I had a quick read of the basics of Bitcoin and the mining, but i still don't understand why this is done. can someone please explain in simple terms...
1 Answer
The biggest problem with developing a peer-to-peer payment system with no central authorities is preventing a double spend.
Say you're developing a payment system to allow people to pay each other widgets. If Alice has 10 widgets, she has to be able to pay 10 widgets to Bob. And she has to be able to pay 10 widgets to Charlie. But if she can do both with the same 10 widgets, the system is broken. So, somehow, Alice paying 10 widgets to Bob must stop her from paying those same 10 widgets to Charlie.
Bitcoin solves this problem with a mechanism called "proof of work". It's a bit complicated to explain, but the key point is that it requires an enormous amount of computational effort to be placed on either of the two payments. The one that has this computational effort is the one that "wins". The cost to put the computational effort behind both transactions would exceed the value of the transactions and you'd never catch up anyway because the winning transaction would be getting more and more proof of work (called "confirmations").
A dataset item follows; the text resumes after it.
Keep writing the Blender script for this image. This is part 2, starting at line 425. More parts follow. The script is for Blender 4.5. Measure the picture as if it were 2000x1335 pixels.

Because this computational effort costs money, Bitcoin needs some way to reward those who do it. They won't just do it out of the goodness of their hearts. Eventually, transaction fees will probably do this, but in the early days, there were too few transactions and Bitcoins weren't valuable enough for transaction fees to pay for the proof of work needed to secure the system.
The genius of Bitcoins is that the designer(s) solved two problems with mining. They added a "block reward" that goes to the miners to reimburse them for their computational effort. This not only solved the problem of how you pay for the computations effort needed to secure the currency before transaction fees can do it but it also provided an automated and predictable way to create the currency in the first place.